Burocrazia, male insolubile: lavoro minimo, costo enorme

Burocrazia, male insolubile: lavoro minimo, costo enorme

Nel nostro Paese la Pubblica amministrazione è da tempo immemore una forza frenante. Cittadini e imprese ne patiscono gli effetti con un misto di frustrazione e rassegnazione. Tale deficit rappresenta per l’economia reale un problema di vaste proporzioni. Tentativi di invertire la rotta vi sono stati; ma possono essere tranquillamente rubricati alla voce palliativi. Ovvero: difetta uno studio approfondito delle ragioni di questo freno a mano tirato e, di conseguenza, quel che viene attivato risulta monco in partenza. Il problema, infatti, non è nella qualità delle maestranze o nel numero ridotto degli assunti. Tanto che spesso, per motivi che toccano la sfera del consenso elettorale, la politica si esprime sulla delicata materia quasi unicamente invocando nuove assunzioni.

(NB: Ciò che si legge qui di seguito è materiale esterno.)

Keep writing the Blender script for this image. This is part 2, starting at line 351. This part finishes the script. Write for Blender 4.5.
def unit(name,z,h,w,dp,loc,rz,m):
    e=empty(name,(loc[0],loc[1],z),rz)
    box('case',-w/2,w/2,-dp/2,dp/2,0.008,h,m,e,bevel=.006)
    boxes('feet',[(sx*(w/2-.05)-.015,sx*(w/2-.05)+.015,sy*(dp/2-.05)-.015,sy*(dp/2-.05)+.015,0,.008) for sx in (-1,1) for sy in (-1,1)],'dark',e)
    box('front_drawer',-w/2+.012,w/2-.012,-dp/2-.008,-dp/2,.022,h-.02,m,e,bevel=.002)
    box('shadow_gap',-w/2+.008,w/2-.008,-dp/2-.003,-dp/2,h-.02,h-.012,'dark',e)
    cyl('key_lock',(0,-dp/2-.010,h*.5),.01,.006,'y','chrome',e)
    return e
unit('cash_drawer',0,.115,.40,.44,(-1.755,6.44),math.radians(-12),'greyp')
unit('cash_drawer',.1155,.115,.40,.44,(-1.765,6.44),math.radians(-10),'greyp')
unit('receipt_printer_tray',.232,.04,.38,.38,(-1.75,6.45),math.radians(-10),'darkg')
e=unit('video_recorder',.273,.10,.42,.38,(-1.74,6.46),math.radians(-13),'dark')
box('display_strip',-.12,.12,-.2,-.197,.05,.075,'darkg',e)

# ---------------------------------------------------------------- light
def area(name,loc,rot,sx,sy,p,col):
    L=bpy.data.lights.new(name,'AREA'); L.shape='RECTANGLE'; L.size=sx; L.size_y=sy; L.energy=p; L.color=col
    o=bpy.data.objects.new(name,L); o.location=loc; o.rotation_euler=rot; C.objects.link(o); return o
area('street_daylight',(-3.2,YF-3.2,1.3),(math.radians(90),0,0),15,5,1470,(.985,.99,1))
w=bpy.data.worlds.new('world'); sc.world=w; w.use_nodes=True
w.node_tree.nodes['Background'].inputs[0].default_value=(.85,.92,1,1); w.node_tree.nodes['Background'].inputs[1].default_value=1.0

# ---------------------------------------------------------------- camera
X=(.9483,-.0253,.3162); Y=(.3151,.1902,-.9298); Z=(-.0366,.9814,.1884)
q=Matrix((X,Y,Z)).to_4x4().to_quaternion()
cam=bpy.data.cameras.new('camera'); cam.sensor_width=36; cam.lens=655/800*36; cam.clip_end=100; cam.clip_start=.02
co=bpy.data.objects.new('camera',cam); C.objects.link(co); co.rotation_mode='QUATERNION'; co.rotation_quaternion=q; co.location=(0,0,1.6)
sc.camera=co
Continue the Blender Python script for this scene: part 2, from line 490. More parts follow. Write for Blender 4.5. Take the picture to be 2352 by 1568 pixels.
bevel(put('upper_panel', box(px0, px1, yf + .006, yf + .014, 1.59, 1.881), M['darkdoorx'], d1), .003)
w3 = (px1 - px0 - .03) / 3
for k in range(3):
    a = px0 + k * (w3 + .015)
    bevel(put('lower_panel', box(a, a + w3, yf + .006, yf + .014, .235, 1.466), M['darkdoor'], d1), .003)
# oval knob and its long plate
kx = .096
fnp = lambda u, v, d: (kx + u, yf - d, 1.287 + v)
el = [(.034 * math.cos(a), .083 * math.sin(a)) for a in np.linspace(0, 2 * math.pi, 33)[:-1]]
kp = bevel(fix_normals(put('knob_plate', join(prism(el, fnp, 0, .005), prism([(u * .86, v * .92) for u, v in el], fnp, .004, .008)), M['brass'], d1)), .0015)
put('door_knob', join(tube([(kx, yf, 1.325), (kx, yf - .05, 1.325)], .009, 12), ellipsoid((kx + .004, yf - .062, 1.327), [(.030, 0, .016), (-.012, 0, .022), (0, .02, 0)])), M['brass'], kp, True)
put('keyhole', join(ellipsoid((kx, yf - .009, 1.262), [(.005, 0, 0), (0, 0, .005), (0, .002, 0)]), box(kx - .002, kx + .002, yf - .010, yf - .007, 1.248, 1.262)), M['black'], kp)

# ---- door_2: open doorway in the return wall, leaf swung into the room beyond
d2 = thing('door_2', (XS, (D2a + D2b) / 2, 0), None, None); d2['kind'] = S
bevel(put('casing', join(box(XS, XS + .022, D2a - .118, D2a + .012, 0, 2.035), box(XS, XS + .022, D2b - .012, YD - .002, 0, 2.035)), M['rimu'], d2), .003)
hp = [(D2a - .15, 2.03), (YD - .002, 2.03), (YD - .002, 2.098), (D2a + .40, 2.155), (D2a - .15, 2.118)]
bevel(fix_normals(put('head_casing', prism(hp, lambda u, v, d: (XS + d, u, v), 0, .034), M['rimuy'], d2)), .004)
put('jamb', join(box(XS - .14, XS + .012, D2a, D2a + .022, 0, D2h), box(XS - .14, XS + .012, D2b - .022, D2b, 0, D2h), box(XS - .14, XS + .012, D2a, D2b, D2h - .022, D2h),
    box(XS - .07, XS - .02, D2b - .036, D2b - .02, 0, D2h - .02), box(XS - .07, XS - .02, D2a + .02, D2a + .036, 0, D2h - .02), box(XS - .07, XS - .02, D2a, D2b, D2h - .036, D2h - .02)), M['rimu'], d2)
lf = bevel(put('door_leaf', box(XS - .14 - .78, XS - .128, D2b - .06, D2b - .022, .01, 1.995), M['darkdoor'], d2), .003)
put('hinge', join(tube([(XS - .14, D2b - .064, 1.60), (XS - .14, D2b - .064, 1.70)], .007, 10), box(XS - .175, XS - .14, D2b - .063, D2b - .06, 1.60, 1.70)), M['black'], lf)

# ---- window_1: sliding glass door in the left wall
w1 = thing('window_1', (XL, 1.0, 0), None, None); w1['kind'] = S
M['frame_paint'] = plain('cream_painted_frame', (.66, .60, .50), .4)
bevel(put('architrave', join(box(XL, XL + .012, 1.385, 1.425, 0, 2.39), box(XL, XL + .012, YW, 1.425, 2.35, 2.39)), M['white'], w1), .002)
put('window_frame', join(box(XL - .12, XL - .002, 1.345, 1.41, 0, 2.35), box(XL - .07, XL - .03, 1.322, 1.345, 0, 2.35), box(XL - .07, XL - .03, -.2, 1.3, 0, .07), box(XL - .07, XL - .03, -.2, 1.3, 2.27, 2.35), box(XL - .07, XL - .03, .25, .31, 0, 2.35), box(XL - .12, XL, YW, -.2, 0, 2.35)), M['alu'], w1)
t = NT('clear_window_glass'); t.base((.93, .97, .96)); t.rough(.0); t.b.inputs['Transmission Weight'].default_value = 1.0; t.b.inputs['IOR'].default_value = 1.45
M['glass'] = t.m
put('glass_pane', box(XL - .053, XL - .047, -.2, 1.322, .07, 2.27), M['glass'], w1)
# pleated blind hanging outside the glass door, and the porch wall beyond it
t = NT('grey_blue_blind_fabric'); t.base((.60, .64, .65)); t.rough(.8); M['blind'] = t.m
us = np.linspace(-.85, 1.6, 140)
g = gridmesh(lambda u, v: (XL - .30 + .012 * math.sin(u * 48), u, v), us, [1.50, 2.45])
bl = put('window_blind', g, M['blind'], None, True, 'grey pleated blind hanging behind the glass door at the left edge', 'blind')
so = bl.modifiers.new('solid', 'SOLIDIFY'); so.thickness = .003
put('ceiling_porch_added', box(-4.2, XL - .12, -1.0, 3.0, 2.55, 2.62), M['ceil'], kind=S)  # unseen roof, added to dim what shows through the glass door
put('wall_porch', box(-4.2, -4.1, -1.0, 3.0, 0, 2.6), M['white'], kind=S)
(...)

Ho letto quel che il grande liberale Luigi Einaudi affermava nel 1919: «Il lavoro burocratico è pessimamente organizzato, epperciò, sebbene le paghe siano modeste, la resa del lavoro è minima ed il costo enorme; ed opprimenti le imposte che i contribuenti debbono pagare per mantenere un ceto burocratico povero, malcontento, invidioso ed improduttivo. Finché si lascia immutata la organizzazione attuale, bisogna dichiarare che il problema è insolubile». Pensieri formulati oltre cento anni fa, ma che possono essere un monito per il presente. L’impresa Italia mostra il volto corrucciato di un modello aziendale privo di una visione. Sclerotizzato, improduttivo. Un modello malato di statalismo e perciò poco interessato a investire su forme innovative di organizzazione del lavoro. E dunque molto interessato a consolidare rendite di posizione e a svilire il lavoro delle migliori professionalità. Morale: urge attuare una rivoluzione culturale di segno liberale. Per liberare finalmente l’impresa Stato con un modello organizzativo virtuoso, cioè snello ed efficiente.